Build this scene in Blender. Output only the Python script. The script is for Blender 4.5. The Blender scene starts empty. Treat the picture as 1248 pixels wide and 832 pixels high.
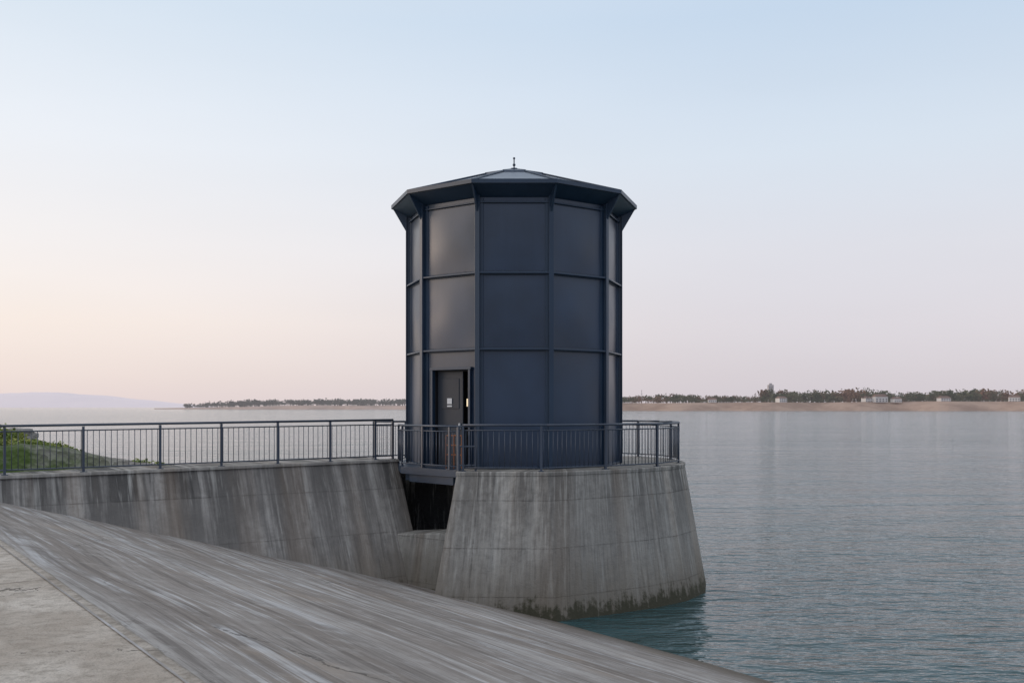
import bpy, bmesh, math, random
from mathutils import Vector, Matrix, noise
random.seed(7)
scene = bpy.context.scene
F=1213.0; WATER=-5.16; DECK=-1.6; CREST=-1.75
NS=Vector((.818,.575,0)); TV=Vector((-.575,.818,0))
KS=.2685
def st(s,t,z): 
    v=NS*s+TV*t; return Vector((v.x,v.y,z))

# ---------------------------------------------------------------- node helpers
class NT:
    def __init__(s,name):
        s.m=bpy.data.materials.new(name); s.m.use_nodes=True
        s.t=s.m.node_tree; s.b=s.t.nodes['Principled BSDF']; s.geo=s.n('ShaderNodeNewGeometry'); s.pos=s.geo.outputs['Position']
    def n(s,typ,**kw):
        nd=s.t.nodes.new(typ)
        for k,v in kw.items(): setattr(nd,k,v)
        return nd
    def put(s,inp,v):
        if isinstance(v,bpy.types.NodeSocket): s.t.links.new(v,inp)
        else: inp.default_value=v
    def math(s,op,a,b=0.0,c=None,clamp=False):
        nd=s.n('ShaderNodeMath',operation=op,use_clamp=clamp); s.put(nd.inputs[0],a); s.put(nd.inputs[1],b)
        if c is not None: s.put(nd.inputs[2],c)
        return nd.outputs[0]
    def dot(s,v,vec):
        nd=s.n('ShaderNodeVectorMath',operation='DOT_PRODUCT'); s.put(nd.inputs[0],v); nd.inputs[1].default_value=vec; return nd.outputs['Value']
    def xyz(s,x,y,z):
        nd=s.n('ShaderNodeCombineXYZ'); s.put(nd.inputs[0],x); s.put(nd.inputs[1],y); s.put(nd.inputs[2],z); return nd.outputs[0]
    def sep(s,v):
        nd=s.n('ShaderNodeSeparateXYZ'); s.put(nd.inputs[0],v); return nd.outputs
    def mapping(s,v,scale):
        nd=s.n('ShaderNodeVectorMath',operation='MULTIPLY'); s.put(nd.inputs[0],v); nd.inputs[1].default_value=scale; return nd.outputs[0]
    def noise(s,v,scale,detail=5,rough=.55,dist=0):
        nd=s.n('ShaderNodeTexNoise'); s.put(nd.inputs['Vector'],v); nd.inputs['Scale'].default_value=scale
        nd.inputs['Detail'].default_value=detail; nd.inputs['Roughness'].default_value=rough; nd.inputs['Distortion'].default_value=dist
        return nd.outputs['Fac']
    def ramp(s,f,a,b,lo=0.0,hi=1.0):
        nd=s.n('ShaderNodeMapRange'); s.put(nd.inputs[0],f); s.put(nd.inputs[1],a); s.put(nd.inputs[2],b); s.put(nd.inputs[3],lo); s.put(nd.inputs[4],hi); return nd.outputs[0]
    def mix(s,f,a,b,mode='MIX'):
        nd=s.n('ShaderNodeMix',data_type='RGBA',blend_type=mode); s.put(nd.inputs[0],f)
        for i,v in ((6,a),(7,b)):
            if not isinstance(v,bpy.types.NodeSocket) and len(v)==3: v=(*v,1)
            s.put(nd.inputs[i],v)
        return nd.outputs[2]
    def bump(s,h,strength,dist,normal=None):
        nd=s.n('ShaderNodeBump'); s.put(nd.inputs['Height'],h); nd.inputs['Strength'].default_value=strength; nd.inputs['Distance'].default_value=dist
        if normal is not None: s.put(nd.inputs['Normal'],normal)
        return nd.outputs[0]
    def out(s,col,rough=.8,normal=None,metal=0,spec=.5):
        if not isinstance(col,bpy.types.NodeSocket) and len(col)==3: col=(*col,1)
        s.put(s.b.inputs['Base Color'],col); s.put(s.b.inputs['Roughness'],rough); s.b.inputs['Metallic'].default_value=metal
        s.b.inputs['Specular IOR Level'].default_value=spec
        if normal is not None: s.put(s.b.inputs['Normal'],normal)
        return s.m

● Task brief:
Return, unchanged, the lines from the first line of the material through the line that holds "v=NS*s+TV*t; return Vector((v.x,v.y,z))", inclusive, omitting pictures.

● Correct result:
Build this scene in Blender. Output only the Python script. The script is for Blender 4.5. The Blender scene starts empty. Treat the picture as 1248 pixels wide and 832 pixels high.
import bpy, bmesh, math, random
from mathutils import Vector, Matrix, noise
random.seed(7)
scene = bpy.context.scene
F=1213.0; WATER=-5.16; DECK=-1.6; CREST=-1.75
NS=Vector((.818,.575,0)); TV=Vector((-.575,.818,0))
KS=.2685
def st(s,t,z): 
    v=NS*s+TV*t; return Vector((v.x,v.y,z))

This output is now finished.